I need to prove that assuming differentiability etc that the following holds. If we have a function $f(x,y)$ and we know that $\frac{\partial ^ 2 f}{\partial x \partial y} < 0$, then this implies that $g(y) = \arg \max_x f(x,y)$ is a decreasing function of $y$. i.e. as $y$ increases, $g(y)$ decreases.
My intuition is that this is because $\frac{\partial ^ 2 f}{\partial x \partial y} = \frac{\partial}{ \partial y} \left( \frac{\partial f}{\partial x} \right) < 0$ and thus the function $h(x,y) = \frac{\partial f}{\partial x}(x,y)$ is decreasing with respect to y. I am not sure this makes a conclusive argument, however.

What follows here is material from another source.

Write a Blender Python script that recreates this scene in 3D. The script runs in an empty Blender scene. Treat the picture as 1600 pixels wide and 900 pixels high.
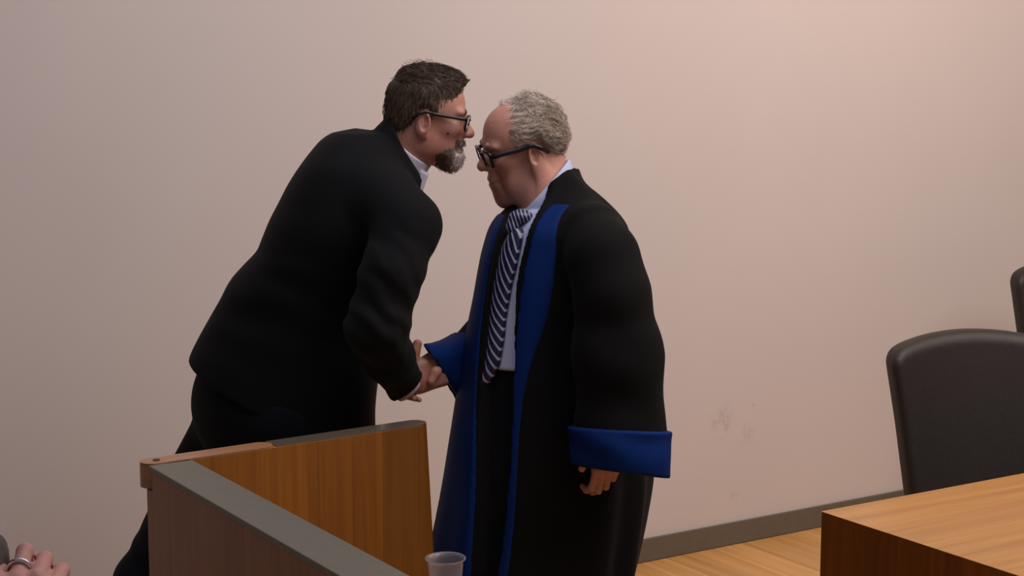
import bpy, math, random
import numpy as np

# ------------------------------------------------------------------ camera
F = 2500.0
CAMZ = 1.72
PITCH = math.atan(320.0 / F)
scene = bpy.context.scene
cam_data = bpy.data.cameras.new('camera')
cam_data.sensor_width = 36.0
cam_data.lens = 36.0 * F / 1600.0
cam = bpy.data.objects.new('camera', cam_data)
scene.collection.objects.link(cam)
cam.location = (0, 0, CAMZ)
cam.rotation_euler = (math.pi / 2 - PITCH, 0, 0)
scene.camera = cam
scene.view_settings.view_transform = 'Standard'
scene.view_settings.look = 'None'
scene.view_settings.gamma = 1.0
scene.view_settings.use_curve_mapping = False
scene.view_settings.exposure = 0.0

# ------------------------------------------------------------------ world and lamps
world = bpy.data.worlds.new('world')
scene.world = world
world.use_nodes = True
world.node_tree.nodes['Background'].inputs[0].default_value = (0.84, 0.84, 1.0, 1)
world.node_tree.nodes['Background'].inputs[1].default_value = 0.16


def area_light(name, loc, target, sx, sy, power, col):
    d = bpy.data.lights.new(name, 'AREA')
    d.shape = 'RECTANGLE'
    d.size, d.size_y, d.energy, d.color = sx, sy, power, col
    o = bpy.data.objects.new(name, d)
    scene.collection.objects.link(o)
    o.location = loc
    v = np.array(target, float) - np.array(loc, float)
    import mathutils
    o.rotation_euler = mathutils.Vector(v).to_track_quat('-Z', 'Y').to_euler()
    return o


area_light('ceiling_light_panel', (2.7, 2.9, 3.9), (2.5, 5.6, 1.1), 3.4, 2.2, 98, (1.0, 0.86, 0.83))
area_light('ceiling_light_panel', (0.4, 2.7, 4.0), (0.5, 3.9, 1.2), 2.4, 1.4, 36, (0.96, 0.92, 1.0))
area_light('ceiling_light_panel', (2.5, 4.5, 3.3), (1.5, 5.9, 0.3), 1.8, 0.8, 30, (1.0, 0.78, 0.62))

# ------------------------------------------------------------------ frames
A = math.radians(32.5)
UX = np.array([math.cos(A), math.sin(A), 0.0])
VX = np.array([-math.sin(A), math.cos(A), 0.0])
ZX = np.array([0, 0, 1.0])
CAM = np.array([0, 0, CAMZ])


def ray(px, py):
    x, y = (px - 800.0) / F, (450.0 - py) / F
    return np.array([x, math.cos(PITCH) + y * math.sin(PITCH), -math.sin(PITCH) + y * math.cos(PITCH)])


def W(px, py, Y):
    d = ray(px, py)
    return CAM + d * (Y / d[1])


def WZ(px, py, z):
    d = ray(px, py)
    return CAM + d * ((z - CAMZ) / d[2])


def norm(v):
    v = np.asarray(v, float)
    return v / np.linalg.norm(v)


# ------------------------------------------------------------------ object helpers
COL = scene.collection


def mesh_obj(name, V, faces, mat=None, parent=None, smooth=True, loc=None):
    """one mesh object; V in the space of its parent (or of loc)"""
    me = bpy.data.meshes.new(name)
    V = np.asarray(V, np.float32)
    if isinstance(faces, np.ndarray):
        n, k = faces.shape
        me.vertices.add(len(V))
        me.vertices.foreach_set('co', V.ravel())
        me.loops.add(n * k)
        me.loops.foreach_set('vertex_index', faces.astype(np.int32).ravel())
        me.polygons.add(n)
        me.polygons.foreach_set('loop_start', np.arange(0, n * k, k, dtype=np.int32))
        me.polygons.foreach_set('loop_total', np.full(n, k, np.int32))
        me.update(calc_edges=True)
        me.validate()
    else:
        me.from_pydata([tuple(map(float, v)) for v in V], [], faces)
        me.update()
    if smooth:
        me.polygons.foreach_set('use_smooth', np.ones(len(me.polygons), bool))
    if mat:
        me.materials.append(mat)
    o = bpy.data.objects.new(name, me)
    COL.objects.link(o)
    if parent:
        o.parent = parent
    if loc is not None:
        o.location = loc
    return o


def tag(o, label=None, cat=None, group=None, kind=None):
    if label: o['label'] = label
    if cat: o['category'] = cat
    if group: o['group'] = group
    if kind: o['kind'] = kind
    return o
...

Any help will be appriecated!
I assume that $f$ is defined such that for all $y$, a unique $\arg \max_x f(x,y)$ exists, and that the domain over which $f$ is defined is convex.
Here is an argument you could use. Consider any $y_0 < y_1$. Let $x_0 = g(y_0), x_1 = g(y_1)$. Suppose for the purpose of contradiction that $x_0 \leq x_1$.
By the definition of $g$, we see that $f(x_0,y_0) > f(x_1,y_0)$, and $f(x_1,y_1) > f(x_0,y_1)$. Now, define $h(y) = f(x_1,y) - f(x_0,y)$. We see that $$ \begin{align} h(y_0) &= f(x_1,y_0) - f(x_0,y_0) < f(x_1,y_1) - f(x_0,y_0) \\ & < f(x_1,y_1) - f(x_0,y_1) = h(y_1). \end{align} $$ That is, $h$ increases from $y_0$ to $y_1$. It follows from the mean value theorem that there must exist a $y_*$ with $y_0 < y_* < y_1$ for which $\frac{dh}{dy}(y_*) > 0$, which is to say that $$ f_y(x_1,y_*) > f_y(x_0,y_*). $$ Now, by the mean value theorem, there must exist an $x_*$ with $x_0 < x_* < x_1$ for which $$ f_{xy}(x_*,y_*) = \frac{\partial }{\partial x} f_y|_{(x,y) = (x_*,y_*)} = \frac{f_y(x_1,y_*) - f_y(x_0,y_*)}{x_1 - x_0} > 0, $$ which contradicts our premise that $f_{xy} < 0$ over the domain of $f$.